=== DATASET SECTION ===
- - - - - - -

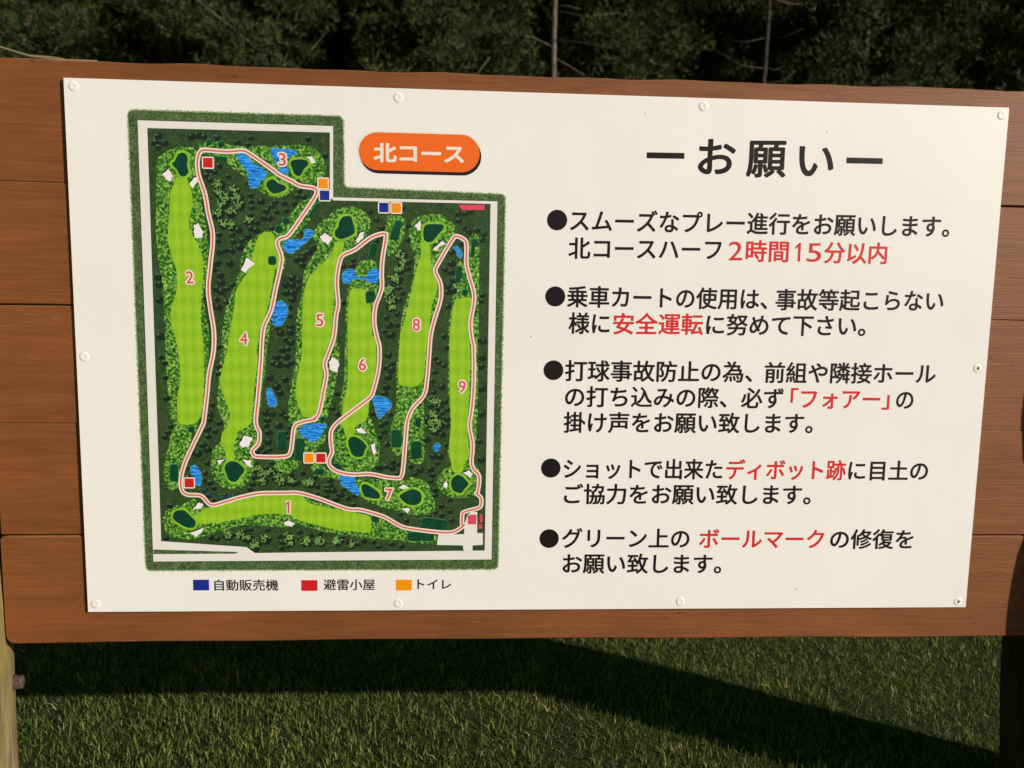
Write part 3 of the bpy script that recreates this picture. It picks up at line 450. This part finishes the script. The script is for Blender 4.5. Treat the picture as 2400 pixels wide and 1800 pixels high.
sign = empty('course_sign', (0.75, -0.0016, GY)); tag(sign, 'white sheet with a golf course map and red and black notices, screwed to brown planks', 'sign')
def P3(p, layer): return (p[0] * 1e-4, FACE - layer * 0.00010, p[1] * 1e-4 + GY)
bm = bmesh.new(); bmesh.ops.create_cube(bm, size=1, matrix=Matrix.Translation((0.75, FACE + 0.0015, GY + 0.425)) @ Matrix.Diagonal((1.5, 0.003, 0.85, 1)))
bmesh.ops.bevel(bm, geom=bm.edges[:], offset=0.0004, segments=2, affect='EDGES'); bm_link('sheet', bm, M['sheet'], sign)
def smooth(pts, closed=True, k=5):
    n = len(pts); out = []
    rng_ = range(n) if closed else range(n - 1)
    for i in rng_:
        g = (lambda j: pts[j % n]) if closed else (lambda j: pts[min(max(j, 0), n - 1)])
        a, b, c, d = g(i - 1), g(i), g(i + 1), g(i + 2)
        for s_ in range(k):
            t = s_ / k
            out.append(tuple(0.5 * (2 * b[m] + (c[m] - a[m]) * t + (2 * a[m] - 5 * b[m] + 4 * c[m] - d[m]) * t * t + (3 * b[m] - a[m] - 3 * c[m] + d[m]) * t ** 3) for m in (0, 1)))
    if not closed: out.append(tuple(pts[-1]))
    return out
def area(p): return sum(p[i - 1][0] * p[i][1] - p[i][0] * p[i - 1][1] for i in range(len(p))) / 2
def fill(bm, pts, layer, mi=0):
    if area(pts) < 0: pts = pts[::-1]
    try: f = bm.faces.new([bm.verts.new(P3(p, layer)) for p in pts]); f.material_index = mi
    except ValueError: pass
def ring_grow(pts, d):
    """offset a closed outline outwards by d (0.1 mm units)"""
    if area(pts) < 0: pts = pts[::-1]
    n = len(pts); out = []
    for i in range(n):
        a, c = pts[i - 1], pts[(i + 1) % n]; tx, ty = c[0] - a[0], c[1] - a[1]; l = math.hypot(tx, ty) or 1
        out.append((pts[i][0] + ty / l * d, pts[i][1] - tx / l * d))
    return out
def strip(bm, pts, w, layer, mi=0, closed=True):
    n = len(pts); L = []; Rr = []
    for i in range(n):
        a, c = (pts[i - 1], pts[(i + 1) % n]) if closed else (pts[max(i - 1, 0)], pts[min(i + 1, n - 1)])
        tx, ty = c[0] - a[0], c[1] - a[1]; l = math.hypot(tx, ty) or 1
        L.append((pts[i][0] - ty / l * w, pts[i][1] + tx / l * w)); Rr.append((pts[i][0] + ty / l * w, pts[i][1] - tx / l * w))
    for i in range(n if closed else n - 1):
        j = (i + 1) % n; la = layer + (i % 8) * 0.05
        f = bm.faces.new([bm.verts.new(P3(p, la)) for p in (L[i], Rr[i], Rr[j], L[j])]); f.material_index = mi
    for i in range(0 if closed else 1, n):          # round joins at the bends
        j = (i + 1) % n; a = Vector(pts[i]) - Vector(pts[i - 1]); b = Vector(pts[j]) - Vector(pts[i])
        if a.length and b.length and abs(a.angle(b)) > 0.35: fill(bm, [(pts[i][0] + w * math.cos(u), pts[i][1] + w * math.sin(u)) for u in np.linspace(0, 6.283, 17)[:-1]], layer + 0.41 + (i % 9) * 0.004, mi)
def dense(pts, step):
    out = []
    for i in range(len(pts)):
        a, b = pts[i], pts[(i + 1) % len(pts)]; n = max(1, int(math.hypot(b[0] - a[0], b[1] - a[1]) / step))
        out += [(a[0] + (b[0] - a[0]) * k / n, a[1] + (b[1] - a[1]) * k / n) for k in range(n)]
    return out
def roundc(pts, r):
    out = []; n = len(pts)
    for i in range(n):
        p = Vector(pts[i]); a = Vector(pts[i - 1]) - p; b = Vector(pts[(i + 1) % n]) - p; rr = min(r, a.length * .45, b.length * .45)
        s0 = p + a.normalized() * rr; s1 = p + b.normalized() * rr
        for k in range(5):
            t = k / 4; out.append(tuple(s0 * (1 - t) ** 2 + p * 2 * t * (1 - t) + s1 * t * t))
    return out
def rough_edge(pts, amp, step, seed):
    rd = random.Random(seed); d = dense(pts, step); n = len(d); out = []
    for i in range(n):
        a, c = d[i - 1], d[(i + 1) % n]; tx, ty = c[0] - a[0], c[1] - a[1]; l = math.hypot(tx, ty) or 1; q = rd.uniform(-amp, amp)
        out.append((d[i][0] + ty / l * q, d[i][1] - tx / l * q))
    return out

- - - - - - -

=== PROBLEM STATEMENT ===
Except for the pictures, give all the material above again verbatim.

=== EXERCISE ANSWER ===
Write part 3 of the bpy script that recreates this picture. It picks up at line 450. This part finishes the script. The script is for Blender 4.5. Treat the picture as 2400 pixels wide and 1800 pixels high.
sign = empty('course_sign', (0.75, -0.0016, GY)); tag(sign, 'white sheet with a golf course map and red and black notices, screwed to brown planks', 'sign')
def P3(p, layer): return (p[0] * 1e-4, FACE - layer * 0.00010, p[1] * 1e-4 + GY)
bm = bmesh.new(); bmesh.ops.create_cube(bm, size=1, matrix=Matrix.Translation((0.75, FACE + 0.0015, GY + 0.425)) @ Matrix.Diagonal((1.5, 0.003, 0.85, 1)))
bmesh.ops.bevel(bm, geom=bm.edges[:], offset=0.0004, segments=2, affect='EDGES'); bm_link('sheet', bm, M['sheet'], sign)
def smooth(pts, closed=True, k=5):
    n = len(pts); out = []
    rng_ = range(n) if closed else range(n - 1)
    for i in rng_:
        g = (lambda j: pts[j % n]) if closed else (lambda j: pts[min(max(j, 0), n - 1)])
        a, b, c, d = g(i - 1), g(i), g(i + 1), g(i + 2)
        for s_ in range(k):
            t = s_ / k
            out.append(tuple(0.5 * (2 * b[m] + (c[m] - a[m]) * t + (2 * a[m] - 5 * b[m] + 4 * c[m] - d[m]) * t * t + (3 * b[m] - a[m] - 3 * c[m] + d[m]) * t ** 3) for m in (0, 1)))
    if not closed: out.append(tuple(pts[-1]))
    return out
def area(p): return sum(p[i - 1][0] * p[i][1] - p[i][0] * p[i - 1][1] for i in range(len(p))) / 2
def fill(bm, pts, layer, mi=0):
    if area(pts) < 0: pts = pts[::-1]
    try: f = bm.faces.new([bm.verts.new(P3(p, layer)) for p in pts]); f.material_index = mi
    except ValueError: pass
def ring_grow(pts, d):
    """offset a closed outline outwards by d (0.1 mm units)"""
    if area(pts) < 0: pts = pts[::-1]
    n = len(pts); out = []
    for i in range(n):
        a, c = pts[i - 1], pts[(i + 1) % n]; tx, ty = c[0] - a[0], c[1] - a[1]; l = math.hypot(tx, ty) or 1
        out.append((pts[i][0] + ty / l * d, pts[i][1] - tx / l * d))
    return out
def strip(bm, pts, w, layer, mi=0, closed=True):
    n = len(pts); L = []; Rr = []
    for i in range(n):
        a, c = (pts[i - 1], pts[(i + 1) % n]) if closed else (pts[max(i - 1, 0)], pts[min(i + 1, n - 1)])
        tx, ty = c[0] - a[0], c[1] - a[1]; l = math.hypot(tx, ty) or 1
        L.append((pts[i][0] - ty / l * w, pts[i][1] + tx / l * w)); Rr.append((pts[i][0] + ty / l * w, pts[i][1] - tx / l * w))
    for i in range(n if closed else n - 1):
        j = (i + 1) % n; la = layer + (i % 8) * 0.05
        f = bm.faces.new([bm.verts.new(P3(p, la)) for p in (L[i], Rr[i], Rr[j], L[j])]); f.material_index = mi
    for i in range(0 if closed else 1, n):          # round joins at the bends
        j = (i + 1) % n; a = Vector(pts[i]) - Vector(pts[i - 1]); b = Vector(pts[j]) - Vector(pts[i])
        if a.length and b.length and abs(a.angle(b)) > 0.35: fill(bm, [(pts[i][0] + w * math.cos(u), pts[i][1] + w * math.sin(u)) for u in np.linspace(0, 6.283, 17)[:-1]], layer + 0.41 + (i % 9) * 0.004, mi)
def dense(pts, step):
    out = []
    for i in range(len(pts)):
        a, b = pts[i], pts[(i + 1) % len(pts)]; n = max(1, int(math.hypot(b[0] - a[0], b[1] - a[1]) / step))
        out += [(a[0] + (b[0] - a[0]) * k / n, a[1] + (b[1] - a[1]) * k / n) for k in range(n)]
    return out
def roundc(pts, r):
    out = []; n = len(pts)
    for i in range(n):
        p = Vector(pts[i]); a = Vector(pts[i - 1]) - p; b = Vector(pts[(i + 1) % n]) - p; rr = min(r, a.length * .45, b.length * .45)
        s0 = p + a.normalized() * rr; s1 = p + b.normalized() * rr
        for k in range(5):
            t = k / 4; out.append(tuple(s0 * (1 - t) ** 2 + p * 2 * t * (1 - t) + s1 * t * t))
    return out
def rough_edge(pts, amp, step, seed):
    rd = random.Random(seed); d = dense(pts, step); n = len(d); out = []
    for i in range(n):
        a, c = d[i - 1], d[(i + 1) % n]; tx, ty = c[0] - a[0], c[1] - a[1]; l = math.hypot(tx, ty) or 1; q = rd.uniform(-amp, amp)
        out.append((d[i][0] + ty / l * q, d[i][1] - tx / l * q))
    return out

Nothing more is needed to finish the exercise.